Status also matters. The European Parliament procedure file recorded the file as ordinary legislative procedure 2023/0085(COD), with Parliament's first-reading text adopted on 12 March 2024 and the stage shown as awaiting the Council's first-reading position. Do not present proposal-stage planning assumptions as application dates for an adopted final act.

  • Run the UCPD screen for misleading practices, generic environmental claims, sustainability labels, future environmental performance claims, and other consumer-protection risks.
  • Use the Green Claims screen for specific substantiation, communication, verification, and environmental labelling-scheme questions where the proposal applies.
  • Treat certificates, technical documentation, and verifier review as Green Claims proposal mechanics; they do not block UCPD enforcement by authorities or courts.
  • Label legal status as proposal-stage where the source text still uses proposal procedure markers.
  • Avoid final-act dates unless the published final act and operative dates are available in cited source data.
Section 6

Document the applicability answer

A useful applicability record is short and binary enough to control publication. It should say whether the item is an explicit environmental claim, an environmental label, both, or neither; whether it is about a product, process, trader, or activity; whether it is consumer-facing in the Union; who generated it; and whether any exclusion applies.
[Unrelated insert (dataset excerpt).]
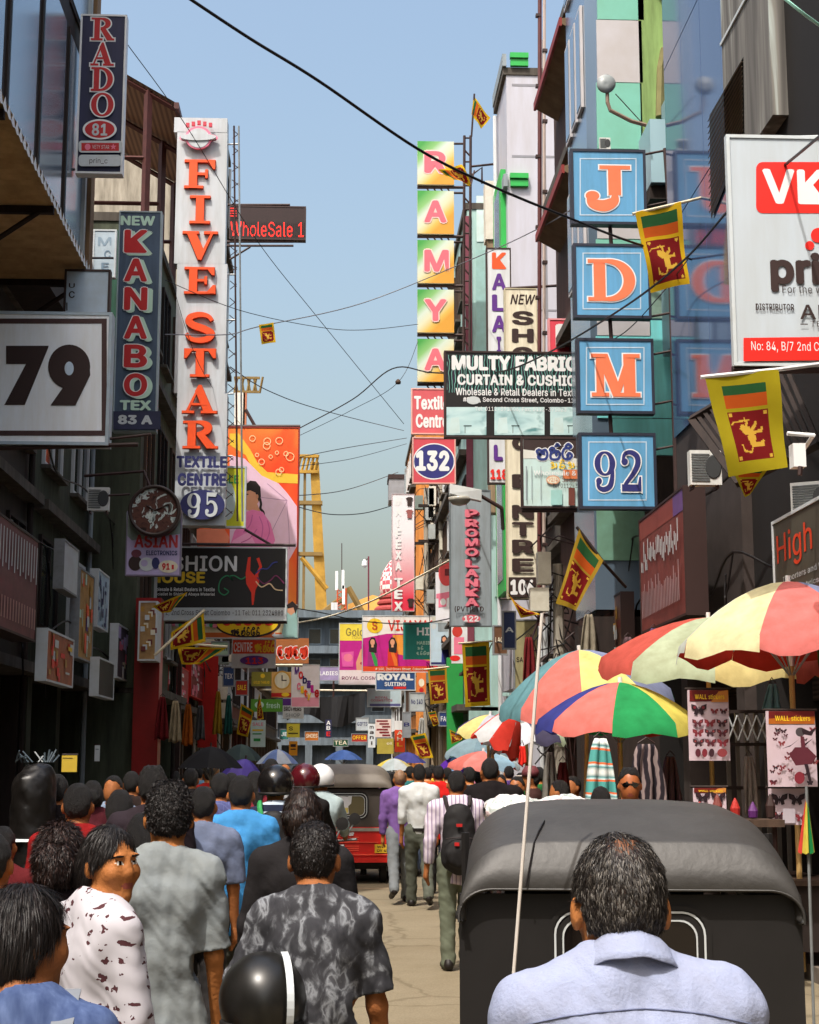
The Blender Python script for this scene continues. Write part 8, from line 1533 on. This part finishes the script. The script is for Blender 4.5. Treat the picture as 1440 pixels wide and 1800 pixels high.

For microenterprises and SMEs, stay close to the source. The Council text includes SME support measures and a later application marker for certain obligations for microenterprises. Unless the available source material includes the final adopted text, avoid converting proposal-stage wording into a definitive exemption.

  • Claim classification: explicit claim, label, scheme, implicit presentation, or out of scope.
  • Boundary: product, process, trader, activity, lifecycle stage, or company claim.
  • Audience: consumer-facing in the Union, B2B only, or unclear.
  • Generator: producer, trader, retailer, distributor, scheme owner, or unresolved.
  • Exclusion result: controlling EU regime, no exclusion found, or blocked pending source review.